The American okay gesture, turned upside down while verbally commenting “service was excellent,” is considered a compliment—although, as a general rule, you might want to leave that gesture at home when you travel. Better safe than sorry.

The okay gesture turned upside down is usually considered polite.

If you see a Peruvian tapping their head slightly while you talk, this indicates, “I’m thinking.”

Tapping the head shows the person is thinking about something.

The beckoning index finger is another gesture you may want to leave home in your sock drawer. In Peru, when you want someone to come closer, turn your palm toward the ground and use all of your fingers to draw them toward you.

Come here!

A Few More

Gestures have different meanings in different countries.

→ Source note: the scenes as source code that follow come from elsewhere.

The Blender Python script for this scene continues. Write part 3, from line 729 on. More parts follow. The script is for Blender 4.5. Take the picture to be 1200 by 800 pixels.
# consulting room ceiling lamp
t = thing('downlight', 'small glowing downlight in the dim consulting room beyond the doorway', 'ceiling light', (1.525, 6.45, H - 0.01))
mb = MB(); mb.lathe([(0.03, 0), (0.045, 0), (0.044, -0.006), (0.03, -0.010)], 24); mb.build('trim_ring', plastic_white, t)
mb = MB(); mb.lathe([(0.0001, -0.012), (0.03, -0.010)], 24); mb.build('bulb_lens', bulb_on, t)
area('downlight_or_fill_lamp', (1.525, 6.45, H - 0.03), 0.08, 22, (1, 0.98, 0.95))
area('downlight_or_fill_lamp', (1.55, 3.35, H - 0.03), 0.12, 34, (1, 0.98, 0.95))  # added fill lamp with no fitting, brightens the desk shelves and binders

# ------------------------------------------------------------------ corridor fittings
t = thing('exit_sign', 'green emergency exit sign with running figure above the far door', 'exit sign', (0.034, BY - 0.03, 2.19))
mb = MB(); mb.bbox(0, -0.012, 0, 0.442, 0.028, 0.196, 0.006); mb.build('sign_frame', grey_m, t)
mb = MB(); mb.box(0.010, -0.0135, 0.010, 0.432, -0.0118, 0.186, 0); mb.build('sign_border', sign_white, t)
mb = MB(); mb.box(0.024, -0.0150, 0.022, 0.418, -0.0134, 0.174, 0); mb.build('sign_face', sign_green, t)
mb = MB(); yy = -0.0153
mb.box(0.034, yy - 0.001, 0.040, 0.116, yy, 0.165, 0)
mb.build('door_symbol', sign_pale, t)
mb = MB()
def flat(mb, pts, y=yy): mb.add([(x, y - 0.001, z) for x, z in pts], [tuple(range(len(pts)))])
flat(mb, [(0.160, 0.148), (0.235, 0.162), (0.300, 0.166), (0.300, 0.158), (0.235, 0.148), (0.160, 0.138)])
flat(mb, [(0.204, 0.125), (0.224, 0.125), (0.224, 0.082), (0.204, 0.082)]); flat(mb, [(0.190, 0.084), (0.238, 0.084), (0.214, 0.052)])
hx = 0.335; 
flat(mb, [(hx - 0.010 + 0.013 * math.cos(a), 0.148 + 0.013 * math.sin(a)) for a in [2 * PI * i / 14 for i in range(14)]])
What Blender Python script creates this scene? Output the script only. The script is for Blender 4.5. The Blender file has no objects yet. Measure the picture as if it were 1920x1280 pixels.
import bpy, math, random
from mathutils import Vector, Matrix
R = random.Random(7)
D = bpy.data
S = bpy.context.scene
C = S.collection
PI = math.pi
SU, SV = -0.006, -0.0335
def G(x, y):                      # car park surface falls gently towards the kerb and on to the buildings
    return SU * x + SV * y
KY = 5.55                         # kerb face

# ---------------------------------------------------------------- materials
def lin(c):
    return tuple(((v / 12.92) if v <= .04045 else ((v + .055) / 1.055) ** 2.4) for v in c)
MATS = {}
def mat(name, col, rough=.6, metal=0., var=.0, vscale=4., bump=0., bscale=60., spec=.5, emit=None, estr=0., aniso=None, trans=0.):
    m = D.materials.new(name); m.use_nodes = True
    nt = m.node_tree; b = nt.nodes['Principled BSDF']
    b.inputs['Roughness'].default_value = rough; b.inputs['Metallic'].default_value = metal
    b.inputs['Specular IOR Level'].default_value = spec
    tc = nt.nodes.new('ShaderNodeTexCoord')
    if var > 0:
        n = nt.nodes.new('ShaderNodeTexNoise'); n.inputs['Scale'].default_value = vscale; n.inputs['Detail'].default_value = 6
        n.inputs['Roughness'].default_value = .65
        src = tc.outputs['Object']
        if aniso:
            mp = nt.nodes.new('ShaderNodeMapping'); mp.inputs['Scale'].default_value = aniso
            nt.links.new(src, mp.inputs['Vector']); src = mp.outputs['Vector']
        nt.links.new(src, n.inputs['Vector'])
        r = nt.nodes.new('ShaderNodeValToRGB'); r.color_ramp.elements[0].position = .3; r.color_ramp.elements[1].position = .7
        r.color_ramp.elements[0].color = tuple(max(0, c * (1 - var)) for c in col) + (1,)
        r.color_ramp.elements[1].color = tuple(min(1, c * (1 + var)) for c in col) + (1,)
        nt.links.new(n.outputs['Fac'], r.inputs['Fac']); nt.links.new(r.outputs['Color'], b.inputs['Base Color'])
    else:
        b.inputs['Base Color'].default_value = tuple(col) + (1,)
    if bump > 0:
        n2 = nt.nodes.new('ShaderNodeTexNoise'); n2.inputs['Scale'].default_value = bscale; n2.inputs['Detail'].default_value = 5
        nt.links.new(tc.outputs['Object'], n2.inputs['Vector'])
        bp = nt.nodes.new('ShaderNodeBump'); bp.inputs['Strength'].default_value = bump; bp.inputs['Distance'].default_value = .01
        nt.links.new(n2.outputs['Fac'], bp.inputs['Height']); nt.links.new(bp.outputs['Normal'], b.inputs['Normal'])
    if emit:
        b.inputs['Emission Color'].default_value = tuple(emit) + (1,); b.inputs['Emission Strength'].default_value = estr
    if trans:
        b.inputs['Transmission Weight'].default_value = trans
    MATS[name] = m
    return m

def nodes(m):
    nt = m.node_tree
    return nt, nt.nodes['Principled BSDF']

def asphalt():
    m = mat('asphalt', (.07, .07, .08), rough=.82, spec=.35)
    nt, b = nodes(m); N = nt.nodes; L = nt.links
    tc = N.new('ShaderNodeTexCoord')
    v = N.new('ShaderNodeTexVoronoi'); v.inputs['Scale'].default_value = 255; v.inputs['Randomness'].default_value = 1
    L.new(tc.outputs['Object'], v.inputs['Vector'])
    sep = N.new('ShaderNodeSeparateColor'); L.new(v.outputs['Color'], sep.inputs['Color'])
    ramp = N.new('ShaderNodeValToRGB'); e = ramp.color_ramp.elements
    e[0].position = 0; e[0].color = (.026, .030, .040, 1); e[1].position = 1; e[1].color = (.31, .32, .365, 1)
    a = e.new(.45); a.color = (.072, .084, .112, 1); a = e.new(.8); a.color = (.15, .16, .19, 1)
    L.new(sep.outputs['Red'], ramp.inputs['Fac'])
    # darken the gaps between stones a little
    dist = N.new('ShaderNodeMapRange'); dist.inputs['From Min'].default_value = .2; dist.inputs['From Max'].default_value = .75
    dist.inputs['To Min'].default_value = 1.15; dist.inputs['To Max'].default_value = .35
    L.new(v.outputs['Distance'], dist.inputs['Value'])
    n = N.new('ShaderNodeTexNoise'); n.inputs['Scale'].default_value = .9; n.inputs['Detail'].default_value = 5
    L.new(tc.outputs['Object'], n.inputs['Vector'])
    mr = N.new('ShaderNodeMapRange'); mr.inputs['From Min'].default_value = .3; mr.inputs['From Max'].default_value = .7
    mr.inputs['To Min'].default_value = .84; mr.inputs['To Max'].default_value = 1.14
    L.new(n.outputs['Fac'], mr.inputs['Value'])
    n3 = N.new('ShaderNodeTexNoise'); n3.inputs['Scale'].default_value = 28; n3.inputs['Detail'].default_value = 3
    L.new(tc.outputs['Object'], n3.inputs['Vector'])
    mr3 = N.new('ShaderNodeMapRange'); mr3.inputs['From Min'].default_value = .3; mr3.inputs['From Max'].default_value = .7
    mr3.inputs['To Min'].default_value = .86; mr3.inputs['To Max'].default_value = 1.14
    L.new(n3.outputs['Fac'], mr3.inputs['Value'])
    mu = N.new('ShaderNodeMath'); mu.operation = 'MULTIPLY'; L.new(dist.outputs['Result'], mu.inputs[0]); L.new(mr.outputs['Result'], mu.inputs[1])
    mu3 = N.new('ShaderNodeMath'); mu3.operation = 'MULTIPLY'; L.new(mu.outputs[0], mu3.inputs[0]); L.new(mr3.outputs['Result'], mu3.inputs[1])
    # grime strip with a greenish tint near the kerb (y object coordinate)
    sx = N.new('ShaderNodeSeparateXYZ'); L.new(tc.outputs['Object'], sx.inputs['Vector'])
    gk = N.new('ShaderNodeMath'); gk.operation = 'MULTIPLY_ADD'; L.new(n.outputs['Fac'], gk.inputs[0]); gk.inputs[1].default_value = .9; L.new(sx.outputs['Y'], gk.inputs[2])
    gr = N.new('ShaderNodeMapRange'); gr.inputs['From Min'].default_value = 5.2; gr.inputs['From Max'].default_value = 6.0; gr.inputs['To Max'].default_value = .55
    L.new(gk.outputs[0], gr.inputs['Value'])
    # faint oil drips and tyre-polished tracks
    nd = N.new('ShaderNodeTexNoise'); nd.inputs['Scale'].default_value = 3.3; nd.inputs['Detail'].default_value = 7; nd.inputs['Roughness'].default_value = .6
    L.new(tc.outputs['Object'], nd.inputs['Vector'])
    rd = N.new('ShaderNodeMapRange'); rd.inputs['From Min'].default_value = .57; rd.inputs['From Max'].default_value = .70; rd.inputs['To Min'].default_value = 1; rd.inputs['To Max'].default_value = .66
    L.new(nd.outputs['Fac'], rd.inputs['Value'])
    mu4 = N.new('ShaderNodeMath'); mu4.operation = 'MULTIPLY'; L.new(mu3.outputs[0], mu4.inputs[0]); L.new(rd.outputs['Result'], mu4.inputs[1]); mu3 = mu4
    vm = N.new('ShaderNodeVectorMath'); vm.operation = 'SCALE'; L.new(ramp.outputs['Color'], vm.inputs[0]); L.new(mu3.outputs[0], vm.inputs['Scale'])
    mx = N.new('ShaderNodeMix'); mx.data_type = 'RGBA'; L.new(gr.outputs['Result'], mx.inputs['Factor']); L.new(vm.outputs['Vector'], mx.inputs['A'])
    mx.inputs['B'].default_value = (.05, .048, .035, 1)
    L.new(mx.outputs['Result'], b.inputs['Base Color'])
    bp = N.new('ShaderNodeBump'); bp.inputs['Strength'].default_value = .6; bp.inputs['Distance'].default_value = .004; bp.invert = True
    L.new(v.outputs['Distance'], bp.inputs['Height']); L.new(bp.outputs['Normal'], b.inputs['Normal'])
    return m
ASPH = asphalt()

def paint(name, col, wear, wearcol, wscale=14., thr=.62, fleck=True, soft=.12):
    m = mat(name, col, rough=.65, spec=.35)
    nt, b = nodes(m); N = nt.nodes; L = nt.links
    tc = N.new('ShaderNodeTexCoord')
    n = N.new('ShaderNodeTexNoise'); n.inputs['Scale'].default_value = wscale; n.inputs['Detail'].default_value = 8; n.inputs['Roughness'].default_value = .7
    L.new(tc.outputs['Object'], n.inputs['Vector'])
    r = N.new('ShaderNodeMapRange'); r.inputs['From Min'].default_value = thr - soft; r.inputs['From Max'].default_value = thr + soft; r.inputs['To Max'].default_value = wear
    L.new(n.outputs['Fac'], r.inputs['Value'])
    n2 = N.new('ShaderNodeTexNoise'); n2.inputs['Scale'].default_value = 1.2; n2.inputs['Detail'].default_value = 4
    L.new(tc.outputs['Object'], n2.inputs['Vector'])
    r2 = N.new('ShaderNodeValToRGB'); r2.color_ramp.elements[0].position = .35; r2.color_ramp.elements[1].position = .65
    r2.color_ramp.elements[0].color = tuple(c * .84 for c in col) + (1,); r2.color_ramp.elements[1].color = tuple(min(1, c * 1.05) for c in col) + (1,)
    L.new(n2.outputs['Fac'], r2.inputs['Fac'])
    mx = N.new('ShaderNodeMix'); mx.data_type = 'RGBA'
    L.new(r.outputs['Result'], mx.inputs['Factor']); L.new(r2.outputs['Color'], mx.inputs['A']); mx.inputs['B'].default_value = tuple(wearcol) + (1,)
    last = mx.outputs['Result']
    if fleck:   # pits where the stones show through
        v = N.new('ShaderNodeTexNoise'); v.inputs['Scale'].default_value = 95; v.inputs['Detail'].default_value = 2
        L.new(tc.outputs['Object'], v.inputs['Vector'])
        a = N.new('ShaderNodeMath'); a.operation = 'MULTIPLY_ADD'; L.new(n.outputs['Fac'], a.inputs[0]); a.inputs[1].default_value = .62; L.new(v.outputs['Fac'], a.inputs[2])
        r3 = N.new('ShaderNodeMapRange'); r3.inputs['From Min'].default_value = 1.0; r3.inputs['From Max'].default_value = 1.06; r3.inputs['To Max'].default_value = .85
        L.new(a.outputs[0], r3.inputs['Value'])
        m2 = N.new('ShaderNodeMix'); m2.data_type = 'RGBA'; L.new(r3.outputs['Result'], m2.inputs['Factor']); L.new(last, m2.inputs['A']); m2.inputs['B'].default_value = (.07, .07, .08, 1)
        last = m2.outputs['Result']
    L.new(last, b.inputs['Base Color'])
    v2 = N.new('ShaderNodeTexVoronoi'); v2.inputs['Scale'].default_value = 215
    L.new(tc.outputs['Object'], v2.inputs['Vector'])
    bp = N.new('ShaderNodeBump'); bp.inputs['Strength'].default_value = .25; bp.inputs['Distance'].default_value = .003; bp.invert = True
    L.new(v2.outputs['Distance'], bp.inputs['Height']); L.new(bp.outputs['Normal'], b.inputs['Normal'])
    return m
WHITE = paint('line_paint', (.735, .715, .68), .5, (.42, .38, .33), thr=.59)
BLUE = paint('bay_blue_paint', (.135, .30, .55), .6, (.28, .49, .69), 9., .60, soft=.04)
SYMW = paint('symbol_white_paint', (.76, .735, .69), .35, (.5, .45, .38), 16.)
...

If you don’t know what you’re doing, you could wind up with trouble on your hands. Here are a few more to keep in mind:

Greece: Avoid the “stop” signal—the popular American “talk to the hand” gesture made famous by The Supremes; it’s insulting. Also, the moutza gesture—both hands and fingers open and pushing away—is an offensive pantomime of throwing excrement.

The stop gesture is considered an insult.

Pakistan: Never reach for food with your left hand; the left hand is seen as unclean. This is true of many other countries as well. It’s probably best to fake being right-handed when you travel abroad.

 
YA DON’T SAY
Reading about all the different ways American gestures may offend people in other countries, you might be getting a complex. Let’s flip the script. In some parts of Tibet, people will often stick out their tongue in greeting. It’s an old custom dating back to the ninth century: The Tibetan king, Lang Darma, known for his cruelty, had a black tongue. As Buddhists, Tibetans believe in reincarnation, and they feared that this mean king would be reincarnated. Consequently, for centuries Tibetans have greeted one another by sticking out their tongues demonstrating that they do not have black tongues, that they are not guilty of evil deeds, that they are not incarnations of the malevolent king.

Japan: Four fingers thrust in someone’s face is the Japanese way of saying, “You’re less than human; you’re an animal.”

Top Five Most Misunderstood Hand Gestures

The following gestures are innocent in some places and offensive in others. When in doubt, just keep your hands to yourself!

Circling your index finger at your temple:

America, Germany: You’re crazy.

Argentina: You have a phone call.

Okay gesture:

France: You’re worth zero.

Japan: Money.

Brazil: A sexual orifice.

Middle East: Sexual proposition.

Peru, Brazil, Germany: Anus.

Thumbs-up gesture:

America: Good job, all’s well.

Australia: Up yours.

Germany: One, please.

Peace sign:

America (palm out or in): Hippie solidarity, opposition to war.

Great Britain, Australia, Ireland, and New Zealand: Palm out means victory; palm in means the same as flipping the bird.

And the queen mother of all misunderstood hand gestures … Horns:

America: Rock and roll; two outs; Hail Satan; or “I’m a Texas Longhorn fan.”

Italy: Your partner is cheating on you (horns down means blocks evil).

Brazil and Venezuela: See Italy.

Africa: Throwing a curse.

Australia: Sign language for cattle; see Texas Longhorns.

Russia: An insult aimed at the newly rich.

Buddhism and Hinduism: Sacred hand, dispels evil.

American Sign Language (horns, with thumb extended): I love you. Although this is actually based on the fact that the fingers in that position spell out ILU, it has been misinterpreted by some as satanic.

The Least You Need to Know

Gestures may have different meanings in different countries.

What may be perfectly acceptable in one culture may be offensive in another.

To avoid inadvertent offense, brush up on the customs of another country before traveling there or attempting to communicate with people from there.